Data in this exercise:
☆ ☆ ☆ ☆ ☆
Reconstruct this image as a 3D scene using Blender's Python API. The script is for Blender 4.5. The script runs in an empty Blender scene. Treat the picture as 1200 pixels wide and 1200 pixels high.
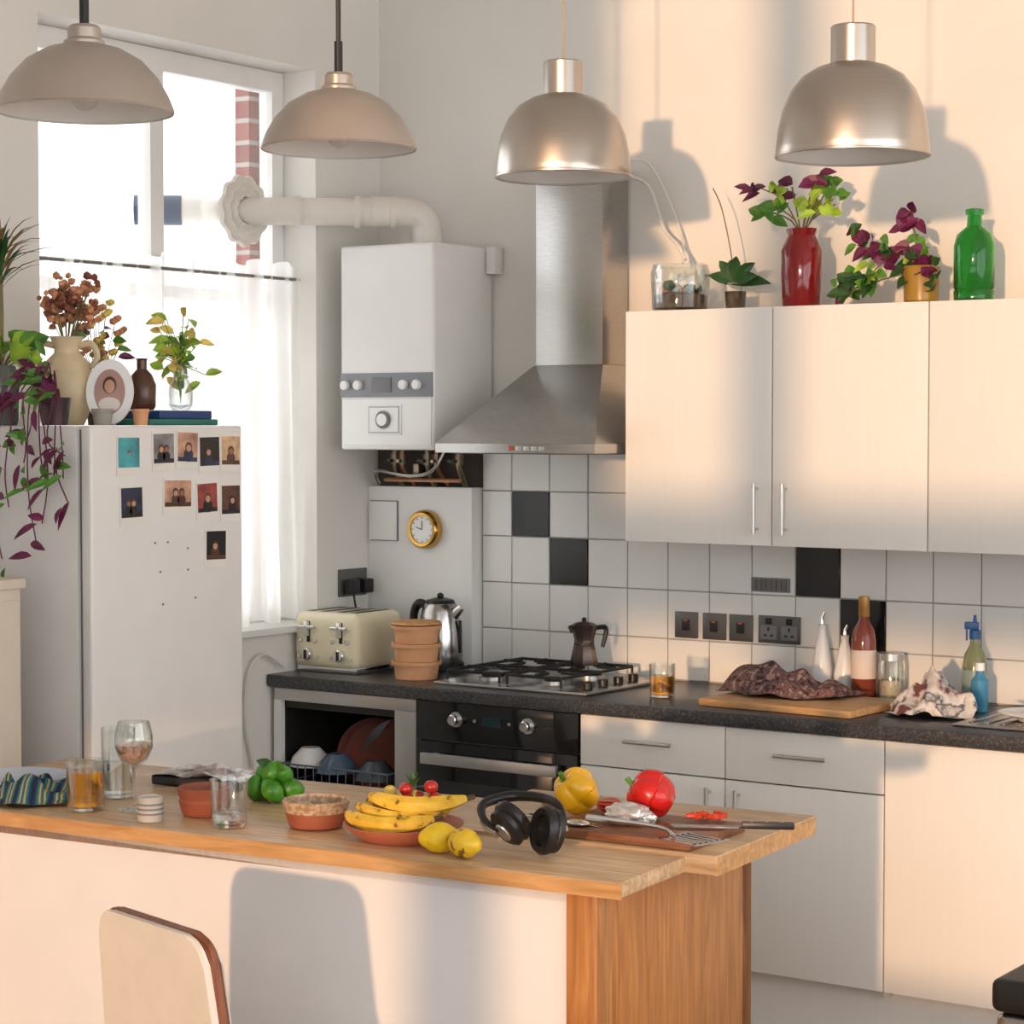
import bpy, bmesh, math, random
from mathutils import Vector, Matrix, noise, Euler
random.seed(7)
S=bpy.context.scene
R=math.radians
# ------------------------------------------------------------------ materials
MC={}
def _new(name):
    m=bpy.data.materials.new(name);m.use_nodes=True
    nt=m.node_tree;b=nt.nodes['Principled BSDF'];return m,nt,b
def mat(name,col=(.8,.8,.8),rough=.5,metal=0,var=.04,scale=8,bump=0,stretch=(1,1,1),trans=0,ior=1.45,coat=0):
    if name in MC:return MC[name]
    m,nt,b=_new(name);N=nt.nodes;L=nt.links
    tc=N.new('ShaderNodeTexCoord');mp=N.new('ShaderNodeMapping');mp.inputs['Scale'].default_value=stretch
    L.new(tc.outputs['Object'],mp.inputs[0])
    nz=N.new('ShaderNodeTexNoise');nz.inputs['Scale'].default_value=scale;nz.inputs['Detail'].default_value=5
    L.new(mp.outputs[0],nz.inputs['Vector'])
    rp=N.new('ShaderNodeValToRGB');e=rp.color_ramp.elements
    e[0].position=.3;e[1].position=.7
    e[0].color=[max(0,c*(1-var)) for c in col]+[1];e[1].color=[min(1,c*(1+var)) for c in col]+[1]
    L.new(nz.outputs['Fac'],rp.inputs[0]);L.new(rp.outputs[0],b.inputs['Base Color'])
    b.inputs['Roughness'].default_value=rough;b.inputs['Metallic'].default_value=metal
    b.inputs['Transmission Weight'].default_value=trans;b.inputs['IOR'].default_value=ior
    b.inputs['Coat Weight'].default_value=coat
    if bump:
        bp=N.new('ShaderNodeBump');bp.inputs['Strength'].default_value=bump;bp.inputs['Distance'].default_value=.01
        L.new(nz.outputs['Fac'],bp.inputs['Height']);L.new(bp.outputs[0],b.inputs['Normal'])
    MC[name]=m;return m
def ramp_mat(name,stops,scale=10,rough=.5,stretch=(1,1,1),detail=4,dist=0,kind='noise',bump=0,metal=0):
    if name in MC:return MC[name]
    m,nt,b=_new(name);N=nt.nodes;L=nt.links
    tc=N.new('ShaderNodeTexCoord');mp=N.new('ShaderNodeMapping');mp.inputs['Scale'].default_value=stretch
    L.new(tc.outputs['Object'],mp.inputs[0])
    if kind=='noise':
        t=N.new('ShaderNodeTexNoise');t.inputs['Scale'].default_value=scale;t.inputs['Detail'].default_value=detail;t.inputs['Distortion'].default_value=dist;o=t.outputs['Fac']
    else:
        t=N.new('ShaderNodeTexWave');t.inputs['Scale'].default_value=scale;t.inputs['Distortion'].default_value=dist;t.inputs['Detail'].default_value=detail;o=t.outputs['Fac']
    L.new(mp.outputs[0],t.inputs['Vector'])
    rp=N.new('ShaderNodeValToRGB');cr=rp.color_ramp
    while len(cr.elements)<len(stops):cr.elements.new(.5)
    for i,(p,c) in enumerate(stops):
        cr.elements[i].position=p;cr.elements[i].color=list(c)+[1]
    L.new(o,rp.inputs[0]);L.new(rp.outputs[0],b.inputs['Base Color'])
    b.inputs['Roughness'].default_value=rough;b.inputs['Metallic'].default_value=metal
    if bump:
        bp=N.new('ShaderNodeBump');bp.inputs['Strength'].default_value=bump;bp.inputs['Distance'].default_value=.01
        L.new(o,bp.inputs['Height']);L.new(bp.outputs[0],b.inputs['Normal'])
    MC[name]=m;return m
def wood(name,c1,c2,grain=(1.2,18,18),stave=None,rough=.45):
    if name in MC:return MC[name]
    m,nt,b=_new(name);N=nt.nodes;L=nt.links
    tc=N.new('ShaderNodeTexCoord');mp=N.new('ShaderNodeMapping');mp.inputs['Scale'].default_value=grain
    L.new(tc.outputs['Object'],mp.inputs[0])
    t=N.new('ShaderNodeTexNoise');t.inputs['Scale'].default_value=3;t.inputs['Detail'].default_value=6;t.inputs['Distortion'].default_value=1.2
    L.new(mp.outputs[0],t.inputs['Vector'])
    rp=N.new('ShaderNodeValToRGB');e=rp.color_ramp.elements;e[0].position=.32;e[1].position=.68
    e[0].color=list(c1)+[1];e[1].color=list(c2)+[1];L.new(t.outputs['Fac'],rp.inputs[0])
    out=rp.outputs[0]
    if stave:
        br=N.new('ShaderNodeTexBrick');br.inputs['Color1'].default_value=(.82,.82,.82,1);br.inputs['Color2'].default_value=(1,1,1,1);br.inputs['Mortar'].default_value=(.6,.6,.6,1)
        br.inputs['Scale'].default_value=1;br.inputs['Brick Width'].default_value=stave[0];br.inputs['Row Height'].default_value=stave[1];br.inputs['Mortar Size'].default_value=.0012
        L.new(tc.outputs['Object'],br.inputs['Vector'])
        mx=N.new('ShaderNodeMix');mx.data_type='RGBA';mx.blend_type='MULTIPLY';mx.inputs[0].default_value=.8
        L.new(out,mx.inputs[6]);L.new(br.outputs['Color'],mx.inputs[7]);out=mx.outputs[2]
    L.new(out,b.inputs['Base Color']);b.inputs['Roughness'].default_value=rough
    MC[name]=m;return m
def sheer(name,col,alpha):
    m,nt,b=_new(name);N=nt.nodes;L=nt.links
    N.remove(b);o=N['Material Output']
    tr=N.new('ShaderNodeBsdfTranslucent');tr.inputs[0].default_value=list(col)+[1]
    df=N.new('ShaderNodeBsdfDiffuse');df.inputs[0].default_value=list(col)+[1]
    tp=N.new('ShaderNodeBsdfTransparent')
    a=N.new('ShaderNodeMixShader');a.inputs[0].default_value=.3;L.new(tr.outputs[0],a.inputs[1]);L.new(df.outputs[0],a.inputs[2])
    tc=N.new('ShaderNodeTexCoord');nz=N.new('ShaderNodeTexNoise');nz.inputs['Scale'].default_value=6;L.new(tc.outputs['Object'],nz.inputs['Vector'])
    mr=N.new('ShaderNodeMapRange');mr.inputs['To Min'].default_value=alpha-.08;mr.inputs['To Max'].default_value=alpha+.08
    L.new(nz.outputs['Fac'],mr.inputs['Value'])
    c=N.new('ShaderNodeMixShader');L.new(mr.outputs[0],c.inputs[0]);L.new(a.outputs[0],c.inputs[1]);L.new(tp.outputs[0],c.inputs[2]);L.new(c.outputs[0],o.inputs[0])
    return m
def thin_glass(name,tint=(1,1,1),gl=.08):
    m,nt,b=_new(name);N=nt.nodes;L=nt.links;N.remove(b);o=N['Material Output']
    tp=N.new('ShaderNodeBsdfTransparent');tp.inputs[0].default_value=list(tint)+[1]
    g=N.new('ShaderNodeBsdfGlossy');g.inputs['Roughness'].default_value=.03
    lw=N.new('ShaderNodeLayerWeight');lw.inputs[0].default_value=.35
    mr=N.new('ShaderNodeMapRange');mr.inputs['To Min'].default_value=gl;mr.inputs['To Max'].default_value=.75
    L.new(lw.outputs['Facing'],mr.inputs['Value'])
    a=N.new('ShaderNodeMixShader');L.new(mr.outputs[0],a.inputs[0]);L.new(tp.outputs[0],a.inputs[1]);L.new(g.outputs[0],a.inputs[2]);L.new(a.outputs[0],o.inputs[0])
    return m
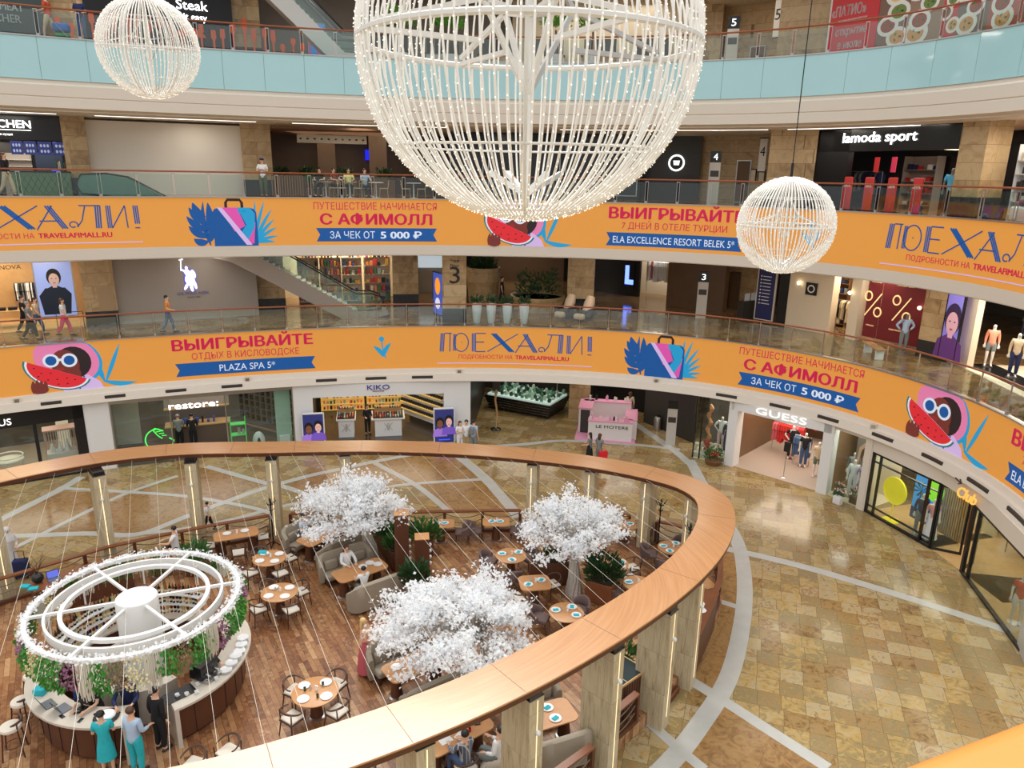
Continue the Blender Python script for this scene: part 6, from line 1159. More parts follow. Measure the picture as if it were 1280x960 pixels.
garments(W2, .6, 2.6, 1.5, -4.5, 14, [K_RED, K_BLACK, K_BROWN if 'K_BROWN' in globals() else K_KHAKI, K_KHAKI], 'x', 'brown and red clothes deep in the corner shop'); r = thing('display_table', W2, W2.L*.6, -3.0, 'thin legged display table with clothes inside the corner shop', 'table'); LB(r, 'table_top', M_SHOPW, ((0, 0, .8), (1.2, .7, .05))); [LB(r, 'leg', M_BLACK, ((x, y, .39), (.03, .03, .78))) for x in (-.55, .55) for y in (-.3, .3)]
W3 = GW(1212, 1330); u_ = lambda x, v=1.6: W3.fx(x, v); shop_room(W3, 3.0, M_CLUBW, M_SHOPW, 120, (1, .9, .7), 0, W3.L, side=False); frame(W3, 'wall_club_header', M_BEIGE, (0, W3.L, hz, H, -.3, .06))
frame(W3, 'window_frame_black', M_FR, (0, W3.L, hz-.08, hz, -.06, .06), (0, W3.L, 0, .10, -.06, .06), (0, .1, 0, hz, -.06, .06), (.5, .56, 0, hz, -.06, .06)); pane(W3, .56, W3.L, .1, hz-.08, 0)
Wd = WX(1150, GO-.06, 1235, GO-.06, 0, 2.9); sg = empty('shop_sign', Wd.P(Wd.fx(1215, 3.0), 2.80, .12), Wd.a, 'gold script Club lettering with arrow on the cream header', 'sign'); GL = mat('sign_gold', srgb(250, 206, 110), .4, emit=.35); b = MB(); flat_letters(b, 'Club', (0, -.05, 0), (1, 0, 0), (0, 0, 1), (0, -1, 0), .42, .95, .02, .35, .04); b.build('lettering', GL, sg, smooth=0); b = MB(); b.tube([(-.75, -.02, .55), (-.45, -.02, .48)], .03, 6); b.tube([(-.52, -.02, .60), (-.42, -.02, .47), (-.56, -.02, .40)], .025, 6); b.build('arrow', mat('sign_brown', srgb(70, 50, 36), .5), sg)
mannequin(tuple(W3.P(u_(1255, .9), .012, -.45)), face_cam(W3.P(0))+.2, 'mannequin in red top and white shorts at the right edge shop window', top=K_RED, bot=K_WHITE, shorts=True); mannequin(tuple(W3.P(u_(1270, .9), .012, -.5)), face_cam(W3.P(0))+.2, 'mannequin in pale blue jacket and dark trousers at the right edge', top=K_PALEB, bot=K_NAVY, sleeves='long')
r = thing('flower_box', W3, u_(1258, 1.5), -1.2, 'high box of green plants behind the right edge mannequins', 'plant'); LB(r, 'box', M_SHOPW, ((0, 0, .6), (.9, .4, 1.2))); bush(r, (0, 0, 1.25), .35, 120, M_LEAF, 230, .08)
b = MB(); Wz = GW(1284, 1330, GO-.2); Wz.box(b, 0, Wz.L, 0, H, -.5, 0); struct(b, 'wall_pillar_stone', M_MARB, smooth=0)
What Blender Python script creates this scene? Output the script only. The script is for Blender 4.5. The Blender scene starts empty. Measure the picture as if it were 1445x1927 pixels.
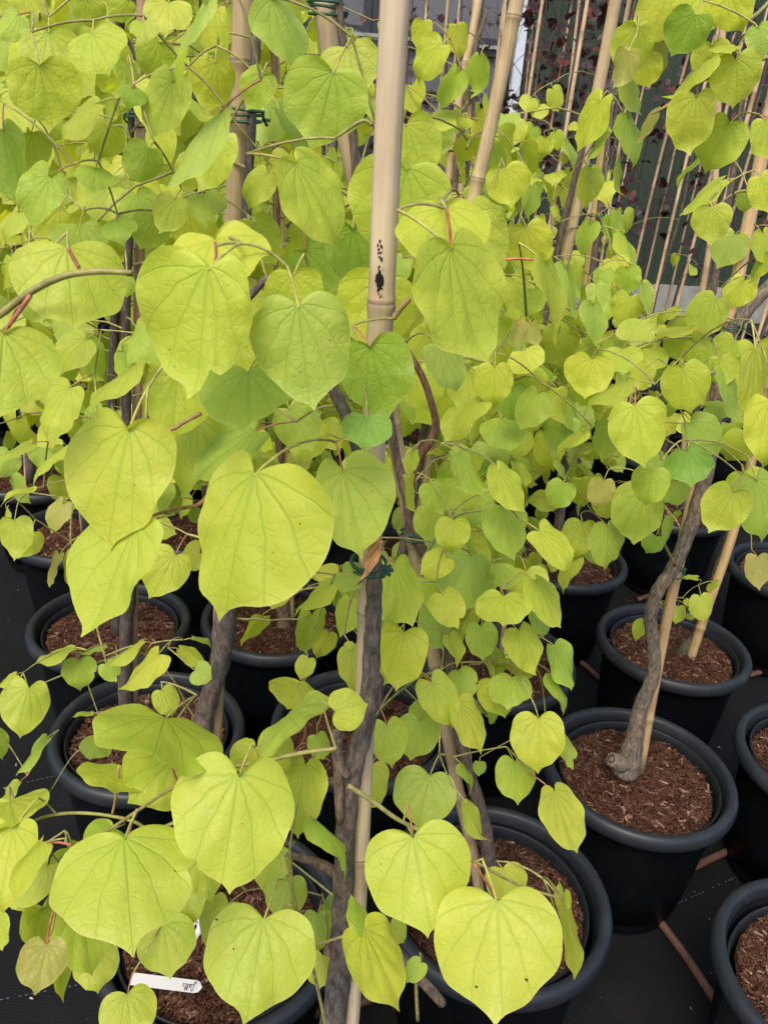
import bpy, math, random
import numpy as np
from mathutils import Vector, Matrix
random.seed(7); rng = np.random.default_rng(7)
S = bpy.context.scene
COL = S.collection

# ------------------------------------------------------------------ camera
PITCH, ROLL, CAMH, FPX = 0.43577, 0.07929, 1.28327, 1488.46
PW, PH = 1445.0, 1927.0
rt = np.array([1., 0, 0]); up0 = np.array([0, math.sin(PITCH), math.cos(PITCH)])
FWD = np.array([0, math.cos(PITCH), -math.sin(PITCH)])
RGT = math.cos(ROLL)*rt + math.sin(ROLL)*up0
UPV = -math.sin(ROLL)*rt + math.cos(ROLL)*up0
CAM = np.array([0, 0, CAMH])
cd = bpy.data.cameras.new('camera'); cam = bpy.data.objects.new('camera', cd); COL.objects.link(cam)
M = Matrix.Identity(4)
for i in range(3):
    M[i][0] = RGT[i]; M[i][1] = UPV[i]; M[i][2] = -FWD[i]; M[i][3] = CAM[i]
cam.matrix_world = M
cd.sensor_fit = 'VERTICAL'; cd.sensor_height = 36; cd.lens = FPX/PH*36
cd.clip_start = 0.02; cd.clip_end = 300
cd.dof.use_dof = True; cd.dof.focus_distance = 0.75; cd.dof.aperture_fstop = 26.0
S.camera = cam
S.render.resolution_x = 767; S.render.resolution_y = 1024

# ------------------------------------------------------------------ light
SUN_EL, SUN_AZ = math.radians(54), math.radians(200)
w = bpy.data.worlds.new('World'); S.world = w; w.use_nodes = True
nt = w.node_tree; nt.nodes.clear()
sky = nt.nodes.new('ShaderNodeTexSky'); sky.sky_type = 'NISHITA'; sky.sun_disc = False
sky.sun_elevation = SUN_EL; sky.sun_rotation = SUN_AZ; sky.dust_density = 4.0; sky.air_density = 1.0; sky.ozone_density = 0.6
bg = nt.nodes.new('ShaderNodeBackground'); bg.inputs[1].default_value = 0.13
wo = nt.nodes.new('ShaderNodeOutputWorld')
nt.links.new(sky.outputs[0], bg.inputs[0]); nt.links.new(bg.outputs[0], wo.inputs[0])
sl = bpy.data.lights.new('sun', 'SUN'); sl.energy = 1.0; sl.angle = math.radians(24); sl.color = (1.0, .95, .86)
so = bpy.data.objects.new('sun', sl); COL.objects.link(so)
# sky sun_rotation is measured clockwise from +Y
sdir = Vector((math.sin(SUN_AZ)*math.cos(SUN_EL), math.cos(SUN_AZ)*math.cos(SUN_EL), math.sin(SUN_EL)))
so.rotation_euler = sdir.to_track_quat('Z', 'Y').to_euler(); so.location = (0, 0, 6)
S.view_settings.view_transform = 'Standard'; S.view_settings.look = 'None'
S.view_settings.exposure = 1.02; S.view_settings.gamma = 1
S.cycles.max_bounces = 8; S.cycles.transmission_bounces = 6; S.cycles.diffuse_bounces = 5

# ------------------------------------------------------------------ helpers
def ray(px, py):
    d = FWD*FPX + RGT*(px-PW/2) - UPV*(py-PH/2)
    return d/np.linalg.norm(d)
def at(px, py, Y):
    d = ray(px, py); return CAM + d*(Y/d[1])
def atz(px, py, z):
    d = ray(px, py); return CAM + d*((z-CAMH)/d[2])
def proj(P):
    d = np.asarray(P)-CAM; z = d@FWD
    return PW/2+FPX*(d@RGT)/z, PH/2-FPX*(d@UPV)/z, z
def nrm(v):
    return v/(np.linalg.norm(v)+1e-12)
def link(name, me, parent=None, loc=(0, 0, 0)):
    o = bpy.data.objects.new(name, me); COL.objects.link(o); o.location = loc
    if parent is not None: o.parent = parent
    return o
def tag(o, label=None, cat=None, group=None, kind=None):
    if label: o['label'] = label
    if cat: o['category'] = cat
    if group: o['group'] = group
    if kind: o['kind'] = kind
    return o
def mesh(name, V, Fs, mat, uv=None, attrs=None, smooth=True):
    """V (n,3); Fs list of faces or array (m,4)"""
    me = bpy.data.meshes.new(name)
    V = np.asarray(V, dtype=np.float32)
    if isinstance(Fs, np.ndarray) and Fs.dtype != object:
        m, k = Fs.shape
        me.vertices.add(len(V)); me.vertices.foreach_set('co', V.ravel())
        me.loops.add(m*k); me.loops.foreach_set('vertex_index', Fs.astype(np.int32).ravel())
        me.polygons.add(m); me.polygons.foreach_set('loop_start', np.arange(0, m*k, k, dtype=np.int32))
        me.update(calc_edges=True)
        if uv is not None:
            l = me.uv_layers.new(name='UVMap'); l.data.foreach_set('uv', np.asarray(uv, dtype=np.float32)[Fs.ravel()].ravel())
    else:
        me.from_pydata([tuple(map(float, v)) for v in V], [], [tuple(int(i) for i in f) for f in Fs]); me.update()
    if attrs:
        for an, (typ, dat) in attrs.items():
            a = me.attributes.new(an, typ, 'POINT')
            a.data.foreach_set('color' if typ == 'FLOAT_COLOR' else 'value', np.asarray(dat, dtype=np.float32).ravel())
    me.polygons.foreach_set('use_smooth', [smooth]*len(me.polygons))
    me.materials.append(mat); me.validate(); return me
def catmull(P, n=6):
    P = np.asarray(P, float)
    if len(P) < 3: n = max(n, 2)
    Q = np.vstack([2*P[0]-P[1], P, 2*P[-1]-P[-2]]); out = []
    for i in range(1, len(Q)-2):
        for k in range(n):
            t = k/n; a, b, c, d = Q[i-1], Q[i], Q[i+1], Q[i+2]
            out.append(.5*((2*b)+(-a+c)*t+(2*a-5*b+4*c-d)*t*t+(-a+3*b-3*c+d)*t**3))
    out.append(Q[-2]); return np.array(out)
def tube(P, R, seg=8, cap=True, wob=0.0):
    P = np.asarray(P, float); R = np.broadcast_to(np.asarray(R, float), (len(P),))
    T = np.gradient(P, axis=0); T /= np.linalg.norm(T, axis=1)[:, None]+1e-12
    u = np.cross(T[0], [0.31, .9, .2]); u = nrm(u); V = []
    th = np.linspace(0, 2*np.pi, seg, endpoint=False)
    for i in range(len(P)):
        u = nrm(u-T[i]*(u@T[i])); v = np.cross(T[i], u)
        rr = R[i]*(1+wob*rng.normal(size=seg)) if wob else np.full(seg, R[i])
        V.append(P[i]+np.outer(np.cos(th)*rr, u)+np.outer(np.sin(th)*rr, v))
    V = np.vstack(V); F = []
    i, j = np.meshgrid(np.arange(len(P)-1), np.arange(seg), indexing='ij'); i = i.ravel(); j = j.ravel(); j2 = (j+1) % seg
    F = np.stack([i*seg+j, i*seg+j2, (i+1)*seg+j2, (i+1)*seg+j], 1)
    if cap:
        c0 = len(V); V = np.vstack([V, P[0], P[-1]]); e = (len(P)-1)*seg
        jj = np.arange(seg); j2 = (jj+1) % seg
        F = np.vstack([F, np.stack([j2, jj, np.full(seg, c0), np.full(seg, c0)], 1)*1, np.stack([e+jj, e+j2, np.full(seg, c0+1), np.full(seg, c0+1)], 1)])
    return V, F
class MB:
    def __init__(s): s.V = []; s.F = []; s.n = 0; s.C = []; s.U = []
    def add(s, V, F, c=None, uv=None):
        s.V.append(V); s.F.append(np.asarray(F)+s.n); s.n += len(V)
        if c is not None: s.C.append(np.tile(np.append(c, 1.0), (len(V), 1)) if np.ndim(c) == 1 else c)
        if uv is not None: s.U.append(uv)
    def box(s, lo, hi, c=None):
        x0, y0, z0 = lo; x1, y1, z1 = hi
        V = np.array([(x0,y0,z0),(x1,y0,z0),(x1,y1,z0),(x0,y1,z0),(x0,y0,z1),(x1,y0,z1),(x1,y1,z1),(x0,y1,z1)], float)
        s.add(V, [(0,3,2,1),(4,5,6,7),(0,1,5,4),(1,2,6,5),(2,3,7,6),(3,0,4,7)], c)
    def build(s, name, mat, parent=None, smooth=True, loc=(0, 0, 0)):
        F = np.vstack(s.F); V = np.vstack(s.V)
        # degenerate quads (caps) become triangles
        tri = F[:, 2] == F[:, 3]
        at_ = {'col': ('FLOAT_COLOR', np.vstack(s.C))} if s.C else None
        uv = np.vstack(s.U) if s.U else None
        if tri.any():
            me = mesh(name, V, [tuple(f[:3]) if t else tuple(f) for f, t in zip(F, tri)], mat, None, at_, smooth)
        else:
            me = mesh(name, V, F, mat, uv, at_, smooth)
        return link(name, me, parent, loc)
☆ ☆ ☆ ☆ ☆
Reply with the number of lines in the preceding entries that contain "were", and no other words.

The result: 2